Russian Appeals Court Upholds Tatar Islamic Scholar's Sentence For Banned Religious Group's Activities

SAMARA, Russia -- A Russian court has rejected an appeal filed by a prominent Islamic scholar from Tatarstan who was sentenced to 6 1/2 years in prison in November for running a branch of a banned religious group.

The Sixth Court of Cassations in the city of Samara pronounced its ruling rejecting the appeal filed by Gabdrakhman Naumov on July 21, his lawyer, Ruslan Nagiyev, told RFE/RL.

Earlier in February, Naumov's appeal against his verdict and sentence was rejected by the Supreme Court of Tatarstan.

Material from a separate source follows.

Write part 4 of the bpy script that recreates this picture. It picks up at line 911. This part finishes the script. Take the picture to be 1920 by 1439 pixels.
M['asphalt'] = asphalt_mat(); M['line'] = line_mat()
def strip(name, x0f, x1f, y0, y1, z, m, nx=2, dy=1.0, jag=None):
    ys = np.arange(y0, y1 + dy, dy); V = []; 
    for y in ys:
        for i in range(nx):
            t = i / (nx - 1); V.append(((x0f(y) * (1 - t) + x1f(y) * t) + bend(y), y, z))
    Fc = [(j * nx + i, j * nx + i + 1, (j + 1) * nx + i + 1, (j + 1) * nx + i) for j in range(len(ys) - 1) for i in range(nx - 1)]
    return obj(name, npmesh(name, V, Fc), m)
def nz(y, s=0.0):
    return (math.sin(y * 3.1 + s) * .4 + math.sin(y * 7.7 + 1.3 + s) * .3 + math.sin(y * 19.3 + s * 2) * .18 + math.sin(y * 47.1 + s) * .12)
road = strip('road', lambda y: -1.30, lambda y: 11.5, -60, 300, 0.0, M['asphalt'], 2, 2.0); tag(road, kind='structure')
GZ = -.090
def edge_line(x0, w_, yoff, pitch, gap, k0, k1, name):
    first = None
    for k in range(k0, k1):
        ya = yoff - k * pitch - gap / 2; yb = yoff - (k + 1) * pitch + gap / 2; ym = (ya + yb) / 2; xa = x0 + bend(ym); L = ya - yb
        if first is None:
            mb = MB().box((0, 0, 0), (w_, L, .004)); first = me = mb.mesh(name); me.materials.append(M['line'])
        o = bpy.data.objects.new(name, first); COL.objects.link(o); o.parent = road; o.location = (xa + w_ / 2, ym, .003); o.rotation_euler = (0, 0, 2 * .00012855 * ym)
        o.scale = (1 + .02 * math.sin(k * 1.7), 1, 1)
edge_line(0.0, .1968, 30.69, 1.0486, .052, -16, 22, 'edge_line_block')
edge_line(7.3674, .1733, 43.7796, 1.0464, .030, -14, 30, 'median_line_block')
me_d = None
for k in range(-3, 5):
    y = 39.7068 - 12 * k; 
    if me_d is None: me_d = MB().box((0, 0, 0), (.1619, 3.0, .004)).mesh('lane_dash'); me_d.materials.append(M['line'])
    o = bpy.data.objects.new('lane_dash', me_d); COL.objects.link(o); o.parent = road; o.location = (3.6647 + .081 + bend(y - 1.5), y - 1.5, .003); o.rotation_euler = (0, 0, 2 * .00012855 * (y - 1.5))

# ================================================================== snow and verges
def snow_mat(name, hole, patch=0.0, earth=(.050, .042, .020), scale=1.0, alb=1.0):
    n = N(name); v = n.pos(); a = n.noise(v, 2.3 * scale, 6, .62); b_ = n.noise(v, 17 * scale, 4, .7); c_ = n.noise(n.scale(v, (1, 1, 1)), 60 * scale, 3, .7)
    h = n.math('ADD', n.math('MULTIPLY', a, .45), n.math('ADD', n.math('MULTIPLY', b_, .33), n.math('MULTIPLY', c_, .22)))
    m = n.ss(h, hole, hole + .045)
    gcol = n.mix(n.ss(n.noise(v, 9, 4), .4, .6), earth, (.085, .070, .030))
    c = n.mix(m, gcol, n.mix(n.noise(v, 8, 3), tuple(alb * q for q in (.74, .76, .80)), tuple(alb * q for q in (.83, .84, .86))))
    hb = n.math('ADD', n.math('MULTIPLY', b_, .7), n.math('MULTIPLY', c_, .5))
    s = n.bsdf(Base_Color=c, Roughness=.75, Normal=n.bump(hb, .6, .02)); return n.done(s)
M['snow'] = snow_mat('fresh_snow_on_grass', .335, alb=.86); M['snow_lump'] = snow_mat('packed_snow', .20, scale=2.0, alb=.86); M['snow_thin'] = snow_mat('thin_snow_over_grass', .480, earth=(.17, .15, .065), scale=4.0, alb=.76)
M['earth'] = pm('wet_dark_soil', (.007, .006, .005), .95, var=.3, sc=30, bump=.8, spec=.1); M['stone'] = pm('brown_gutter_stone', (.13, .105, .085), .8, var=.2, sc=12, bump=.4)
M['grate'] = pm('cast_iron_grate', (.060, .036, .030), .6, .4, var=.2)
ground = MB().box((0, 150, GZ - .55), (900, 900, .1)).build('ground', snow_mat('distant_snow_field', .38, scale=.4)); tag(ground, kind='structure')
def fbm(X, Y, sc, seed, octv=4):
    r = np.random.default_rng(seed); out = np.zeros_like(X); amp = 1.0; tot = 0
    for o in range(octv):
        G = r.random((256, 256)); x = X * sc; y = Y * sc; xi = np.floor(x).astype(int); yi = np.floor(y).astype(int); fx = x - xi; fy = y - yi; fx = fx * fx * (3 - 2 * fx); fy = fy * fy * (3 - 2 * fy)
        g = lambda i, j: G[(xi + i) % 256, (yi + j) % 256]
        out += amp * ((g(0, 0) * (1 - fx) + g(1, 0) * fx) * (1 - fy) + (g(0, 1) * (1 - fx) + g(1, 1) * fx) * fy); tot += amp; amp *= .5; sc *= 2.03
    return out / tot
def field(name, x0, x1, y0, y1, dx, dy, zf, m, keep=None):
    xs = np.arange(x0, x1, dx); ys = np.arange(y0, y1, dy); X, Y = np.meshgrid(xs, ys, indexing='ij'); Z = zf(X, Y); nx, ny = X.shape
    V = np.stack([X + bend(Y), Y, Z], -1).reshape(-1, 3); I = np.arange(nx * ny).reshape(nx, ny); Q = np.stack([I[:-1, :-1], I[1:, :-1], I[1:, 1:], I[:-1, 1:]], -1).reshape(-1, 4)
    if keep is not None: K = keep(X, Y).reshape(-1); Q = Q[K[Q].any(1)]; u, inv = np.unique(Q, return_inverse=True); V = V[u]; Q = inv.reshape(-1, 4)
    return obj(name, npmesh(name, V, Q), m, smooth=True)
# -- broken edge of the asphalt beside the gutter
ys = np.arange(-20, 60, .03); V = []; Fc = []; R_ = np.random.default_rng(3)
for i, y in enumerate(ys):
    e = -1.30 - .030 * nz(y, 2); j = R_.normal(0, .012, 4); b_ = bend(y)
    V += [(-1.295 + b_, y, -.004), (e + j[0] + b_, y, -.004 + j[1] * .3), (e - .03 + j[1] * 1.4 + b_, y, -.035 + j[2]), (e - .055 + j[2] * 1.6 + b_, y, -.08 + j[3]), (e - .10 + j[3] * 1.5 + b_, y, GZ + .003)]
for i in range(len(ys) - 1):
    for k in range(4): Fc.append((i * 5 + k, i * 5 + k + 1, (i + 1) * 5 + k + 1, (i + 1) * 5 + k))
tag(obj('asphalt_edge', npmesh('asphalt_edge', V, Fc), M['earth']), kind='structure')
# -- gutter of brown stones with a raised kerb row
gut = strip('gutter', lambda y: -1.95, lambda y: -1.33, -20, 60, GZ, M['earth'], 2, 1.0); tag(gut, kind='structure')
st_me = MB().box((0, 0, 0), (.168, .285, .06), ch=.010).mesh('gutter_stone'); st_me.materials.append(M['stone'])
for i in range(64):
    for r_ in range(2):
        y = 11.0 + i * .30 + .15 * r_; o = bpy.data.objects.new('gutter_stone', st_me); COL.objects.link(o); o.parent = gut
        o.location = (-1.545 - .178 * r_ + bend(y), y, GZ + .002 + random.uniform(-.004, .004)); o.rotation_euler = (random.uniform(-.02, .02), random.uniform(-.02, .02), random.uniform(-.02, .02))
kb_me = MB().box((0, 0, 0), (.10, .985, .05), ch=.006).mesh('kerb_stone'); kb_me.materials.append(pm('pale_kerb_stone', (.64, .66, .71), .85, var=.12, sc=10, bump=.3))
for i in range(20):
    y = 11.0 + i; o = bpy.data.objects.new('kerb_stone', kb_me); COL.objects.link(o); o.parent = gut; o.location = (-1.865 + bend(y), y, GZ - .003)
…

Naumov is well-known in Tatarstan as a teacher at the Russian Islamic University and is the former imam of a mosque in the regional capital, Kazan.

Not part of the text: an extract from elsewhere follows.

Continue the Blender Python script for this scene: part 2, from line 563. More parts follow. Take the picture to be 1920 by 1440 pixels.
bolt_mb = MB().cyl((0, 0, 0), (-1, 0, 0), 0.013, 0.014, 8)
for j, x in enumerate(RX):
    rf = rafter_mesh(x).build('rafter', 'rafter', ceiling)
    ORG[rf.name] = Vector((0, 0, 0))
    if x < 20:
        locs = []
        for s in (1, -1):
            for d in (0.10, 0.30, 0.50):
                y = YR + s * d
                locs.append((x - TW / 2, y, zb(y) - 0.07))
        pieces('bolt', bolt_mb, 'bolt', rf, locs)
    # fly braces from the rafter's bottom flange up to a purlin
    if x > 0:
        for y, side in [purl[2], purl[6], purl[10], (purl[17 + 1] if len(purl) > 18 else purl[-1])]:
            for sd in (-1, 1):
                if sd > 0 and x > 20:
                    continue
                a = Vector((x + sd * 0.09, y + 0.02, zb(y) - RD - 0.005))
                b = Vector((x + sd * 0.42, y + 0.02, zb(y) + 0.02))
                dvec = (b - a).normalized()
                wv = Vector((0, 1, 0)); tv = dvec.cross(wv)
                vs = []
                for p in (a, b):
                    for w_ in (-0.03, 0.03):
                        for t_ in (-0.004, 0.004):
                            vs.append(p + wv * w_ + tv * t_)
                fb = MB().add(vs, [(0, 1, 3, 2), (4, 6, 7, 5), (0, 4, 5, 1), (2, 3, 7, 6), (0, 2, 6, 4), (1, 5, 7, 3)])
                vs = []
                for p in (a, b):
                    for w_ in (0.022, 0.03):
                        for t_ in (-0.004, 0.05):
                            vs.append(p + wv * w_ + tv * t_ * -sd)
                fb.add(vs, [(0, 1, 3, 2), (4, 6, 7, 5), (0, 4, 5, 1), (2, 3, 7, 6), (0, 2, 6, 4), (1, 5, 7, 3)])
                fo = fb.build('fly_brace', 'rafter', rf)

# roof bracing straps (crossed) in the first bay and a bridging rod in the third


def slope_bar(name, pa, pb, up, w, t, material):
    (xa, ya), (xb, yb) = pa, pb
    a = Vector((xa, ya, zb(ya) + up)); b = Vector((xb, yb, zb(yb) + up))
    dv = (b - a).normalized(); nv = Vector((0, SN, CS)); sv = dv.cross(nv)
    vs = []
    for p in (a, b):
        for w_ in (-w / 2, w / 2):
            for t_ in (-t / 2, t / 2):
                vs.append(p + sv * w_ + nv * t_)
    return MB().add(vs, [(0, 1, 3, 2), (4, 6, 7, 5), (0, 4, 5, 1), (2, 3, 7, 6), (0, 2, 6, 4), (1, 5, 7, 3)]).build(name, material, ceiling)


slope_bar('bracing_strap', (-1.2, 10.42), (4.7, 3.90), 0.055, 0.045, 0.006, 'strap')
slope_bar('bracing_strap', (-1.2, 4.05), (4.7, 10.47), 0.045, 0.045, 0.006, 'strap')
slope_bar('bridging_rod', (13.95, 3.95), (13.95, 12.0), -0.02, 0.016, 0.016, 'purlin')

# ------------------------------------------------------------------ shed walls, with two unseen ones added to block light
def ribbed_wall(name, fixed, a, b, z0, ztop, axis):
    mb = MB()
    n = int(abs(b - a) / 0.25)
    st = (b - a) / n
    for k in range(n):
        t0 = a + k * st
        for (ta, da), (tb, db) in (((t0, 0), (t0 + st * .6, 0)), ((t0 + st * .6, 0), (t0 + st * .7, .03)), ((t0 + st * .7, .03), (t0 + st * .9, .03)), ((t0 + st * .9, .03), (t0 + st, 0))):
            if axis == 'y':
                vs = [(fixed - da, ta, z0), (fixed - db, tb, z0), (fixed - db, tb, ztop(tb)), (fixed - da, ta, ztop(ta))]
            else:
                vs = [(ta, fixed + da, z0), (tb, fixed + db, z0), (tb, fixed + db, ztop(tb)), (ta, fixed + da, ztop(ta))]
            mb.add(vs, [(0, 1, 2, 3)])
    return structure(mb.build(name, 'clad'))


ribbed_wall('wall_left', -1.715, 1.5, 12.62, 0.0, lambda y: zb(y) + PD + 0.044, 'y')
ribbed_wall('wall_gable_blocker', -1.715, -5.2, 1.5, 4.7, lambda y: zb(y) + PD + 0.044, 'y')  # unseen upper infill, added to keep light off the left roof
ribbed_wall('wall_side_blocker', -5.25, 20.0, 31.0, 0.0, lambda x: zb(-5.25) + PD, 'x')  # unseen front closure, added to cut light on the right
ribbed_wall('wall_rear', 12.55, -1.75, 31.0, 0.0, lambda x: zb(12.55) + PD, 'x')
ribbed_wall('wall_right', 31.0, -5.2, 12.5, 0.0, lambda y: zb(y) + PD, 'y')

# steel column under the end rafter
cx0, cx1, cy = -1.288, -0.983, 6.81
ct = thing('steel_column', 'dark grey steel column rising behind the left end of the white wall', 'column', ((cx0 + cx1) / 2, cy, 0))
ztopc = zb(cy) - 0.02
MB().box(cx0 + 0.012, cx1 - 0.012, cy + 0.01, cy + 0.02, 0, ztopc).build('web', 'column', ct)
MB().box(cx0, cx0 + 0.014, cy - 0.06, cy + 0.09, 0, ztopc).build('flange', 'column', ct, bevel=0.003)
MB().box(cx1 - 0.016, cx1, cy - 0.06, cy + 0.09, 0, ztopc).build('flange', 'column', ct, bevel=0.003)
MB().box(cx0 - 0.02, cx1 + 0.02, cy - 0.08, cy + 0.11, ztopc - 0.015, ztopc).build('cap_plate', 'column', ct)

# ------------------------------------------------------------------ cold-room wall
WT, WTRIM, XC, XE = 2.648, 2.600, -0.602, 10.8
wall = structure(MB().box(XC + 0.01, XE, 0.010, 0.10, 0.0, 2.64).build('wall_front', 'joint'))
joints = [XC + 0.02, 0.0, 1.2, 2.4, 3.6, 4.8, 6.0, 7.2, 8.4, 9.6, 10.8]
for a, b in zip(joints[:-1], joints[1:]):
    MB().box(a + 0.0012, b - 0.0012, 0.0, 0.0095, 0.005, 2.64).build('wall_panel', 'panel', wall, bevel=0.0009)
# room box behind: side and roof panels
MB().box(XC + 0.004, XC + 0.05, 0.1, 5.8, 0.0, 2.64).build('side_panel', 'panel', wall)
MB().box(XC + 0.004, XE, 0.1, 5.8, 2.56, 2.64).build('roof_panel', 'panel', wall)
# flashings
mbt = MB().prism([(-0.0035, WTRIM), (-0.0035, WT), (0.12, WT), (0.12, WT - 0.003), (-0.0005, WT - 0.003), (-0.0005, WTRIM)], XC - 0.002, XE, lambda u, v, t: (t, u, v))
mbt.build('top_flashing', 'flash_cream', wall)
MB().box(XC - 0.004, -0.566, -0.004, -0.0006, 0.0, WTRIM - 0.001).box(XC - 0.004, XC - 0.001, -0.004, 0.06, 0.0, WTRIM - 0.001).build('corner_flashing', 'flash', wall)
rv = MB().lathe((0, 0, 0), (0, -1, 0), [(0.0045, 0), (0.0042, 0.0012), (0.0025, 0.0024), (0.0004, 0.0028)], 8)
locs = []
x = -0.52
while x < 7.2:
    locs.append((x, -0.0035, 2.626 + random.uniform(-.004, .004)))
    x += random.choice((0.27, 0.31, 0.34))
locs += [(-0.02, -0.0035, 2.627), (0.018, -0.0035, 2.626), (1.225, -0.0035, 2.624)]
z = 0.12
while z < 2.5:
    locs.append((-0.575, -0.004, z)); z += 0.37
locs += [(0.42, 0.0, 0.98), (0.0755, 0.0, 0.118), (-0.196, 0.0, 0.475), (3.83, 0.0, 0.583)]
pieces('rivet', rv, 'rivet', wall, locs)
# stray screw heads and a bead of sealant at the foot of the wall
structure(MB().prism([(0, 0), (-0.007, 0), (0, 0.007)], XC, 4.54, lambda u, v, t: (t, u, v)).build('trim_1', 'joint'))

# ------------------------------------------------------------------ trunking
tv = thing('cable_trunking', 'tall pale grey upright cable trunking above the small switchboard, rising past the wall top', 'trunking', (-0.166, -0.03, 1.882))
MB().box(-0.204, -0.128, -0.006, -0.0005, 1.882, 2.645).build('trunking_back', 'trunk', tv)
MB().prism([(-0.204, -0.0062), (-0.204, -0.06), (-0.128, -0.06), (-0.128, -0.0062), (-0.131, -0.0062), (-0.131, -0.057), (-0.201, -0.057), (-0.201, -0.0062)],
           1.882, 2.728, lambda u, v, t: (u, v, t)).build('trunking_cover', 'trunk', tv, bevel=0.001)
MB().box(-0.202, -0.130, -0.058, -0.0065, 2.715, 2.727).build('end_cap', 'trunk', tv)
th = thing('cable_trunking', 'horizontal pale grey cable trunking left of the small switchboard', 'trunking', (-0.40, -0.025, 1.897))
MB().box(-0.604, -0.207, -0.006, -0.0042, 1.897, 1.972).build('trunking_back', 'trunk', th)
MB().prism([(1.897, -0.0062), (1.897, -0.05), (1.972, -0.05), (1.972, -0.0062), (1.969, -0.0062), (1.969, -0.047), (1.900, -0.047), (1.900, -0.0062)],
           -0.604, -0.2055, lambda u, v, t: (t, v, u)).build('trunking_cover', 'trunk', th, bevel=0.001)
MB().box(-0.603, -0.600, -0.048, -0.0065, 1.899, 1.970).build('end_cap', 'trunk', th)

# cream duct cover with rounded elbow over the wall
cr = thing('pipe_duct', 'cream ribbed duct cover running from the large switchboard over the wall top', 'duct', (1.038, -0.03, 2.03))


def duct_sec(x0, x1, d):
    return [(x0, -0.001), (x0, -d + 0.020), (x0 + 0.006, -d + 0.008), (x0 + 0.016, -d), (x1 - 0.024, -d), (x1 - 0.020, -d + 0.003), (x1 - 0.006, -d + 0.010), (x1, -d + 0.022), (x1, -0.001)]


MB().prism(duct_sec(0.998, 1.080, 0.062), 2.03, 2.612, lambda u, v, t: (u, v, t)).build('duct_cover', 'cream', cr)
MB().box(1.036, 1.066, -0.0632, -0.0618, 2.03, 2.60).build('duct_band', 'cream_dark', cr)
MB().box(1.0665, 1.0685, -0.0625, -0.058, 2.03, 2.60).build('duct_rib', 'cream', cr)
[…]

He was arrested in March 2020 and charged with being the leader of the Nurcular movement in Tatarstan.

Naumov has rejected the charges, saying that he never promoted, shared, or supported any extremist or radical teachings or ideas.

Nurcular was founded in Turkey by Said Nursi, who died in 1960.

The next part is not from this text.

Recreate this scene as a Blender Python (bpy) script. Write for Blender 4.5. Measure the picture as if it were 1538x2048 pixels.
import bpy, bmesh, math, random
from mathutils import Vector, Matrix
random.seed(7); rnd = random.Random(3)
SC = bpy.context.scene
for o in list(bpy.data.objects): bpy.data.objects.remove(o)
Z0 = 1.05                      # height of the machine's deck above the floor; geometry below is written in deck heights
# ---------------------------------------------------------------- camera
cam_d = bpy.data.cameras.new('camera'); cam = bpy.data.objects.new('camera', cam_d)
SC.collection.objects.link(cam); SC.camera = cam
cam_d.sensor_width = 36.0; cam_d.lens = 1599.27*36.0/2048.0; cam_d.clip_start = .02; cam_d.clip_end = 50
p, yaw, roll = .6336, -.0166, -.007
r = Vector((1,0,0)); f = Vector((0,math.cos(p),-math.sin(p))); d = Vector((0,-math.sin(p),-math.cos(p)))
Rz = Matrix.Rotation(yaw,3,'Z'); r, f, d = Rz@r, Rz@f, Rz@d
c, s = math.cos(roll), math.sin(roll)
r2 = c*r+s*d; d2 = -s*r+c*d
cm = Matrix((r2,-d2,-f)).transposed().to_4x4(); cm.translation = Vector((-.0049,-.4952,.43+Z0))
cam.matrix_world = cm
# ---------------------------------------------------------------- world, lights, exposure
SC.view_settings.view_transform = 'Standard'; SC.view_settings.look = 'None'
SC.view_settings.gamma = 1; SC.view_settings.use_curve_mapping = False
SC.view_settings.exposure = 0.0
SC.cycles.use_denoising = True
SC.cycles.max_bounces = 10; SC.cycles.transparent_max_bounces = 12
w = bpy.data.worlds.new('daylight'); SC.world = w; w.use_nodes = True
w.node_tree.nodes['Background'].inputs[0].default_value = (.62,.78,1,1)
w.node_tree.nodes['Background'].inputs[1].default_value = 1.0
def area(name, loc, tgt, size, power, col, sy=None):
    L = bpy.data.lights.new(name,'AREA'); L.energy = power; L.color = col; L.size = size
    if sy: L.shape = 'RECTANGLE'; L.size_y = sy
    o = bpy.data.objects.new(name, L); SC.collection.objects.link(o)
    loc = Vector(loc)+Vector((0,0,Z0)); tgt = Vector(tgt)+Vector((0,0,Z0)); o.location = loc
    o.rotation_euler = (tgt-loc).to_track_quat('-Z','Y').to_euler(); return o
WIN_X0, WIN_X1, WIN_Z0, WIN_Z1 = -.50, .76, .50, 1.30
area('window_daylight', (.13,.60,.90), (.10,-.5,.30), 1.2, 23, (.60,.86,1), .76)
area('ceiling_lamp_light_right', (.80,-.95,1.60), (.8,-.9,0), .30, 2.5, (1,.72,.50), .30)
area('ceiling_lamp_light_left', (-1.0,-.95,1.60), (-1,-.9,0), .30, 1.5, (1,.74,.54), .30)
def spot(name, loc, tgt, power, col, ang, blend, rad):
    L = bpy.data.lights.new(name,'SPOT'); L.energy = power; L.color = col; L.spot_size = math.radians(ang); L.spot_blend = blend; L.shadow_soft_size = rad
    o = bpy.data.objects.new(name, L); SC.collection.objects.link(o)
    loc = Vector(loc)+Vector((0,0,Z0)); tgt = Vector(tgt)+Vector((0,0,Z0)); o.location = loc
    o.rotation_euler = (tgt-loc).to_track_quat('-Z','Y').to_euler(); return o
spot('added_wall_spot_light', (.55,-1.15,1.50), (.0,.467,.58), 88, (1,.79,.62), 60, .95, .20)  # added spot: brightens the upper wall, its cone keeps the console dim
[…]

The Nurcular movement, which has millions of followers around the globe -- especially in Turkey -- has been banned in Russia since 2008.

Russian authorities have said the group promotes the creation of an Islamic state that encompasses all Turkic-speaking areas and countries in the Middle East, the Caucasus, Central Asia, and Russia's Turkic-speaking regions in the North Caucasus and Volga regions.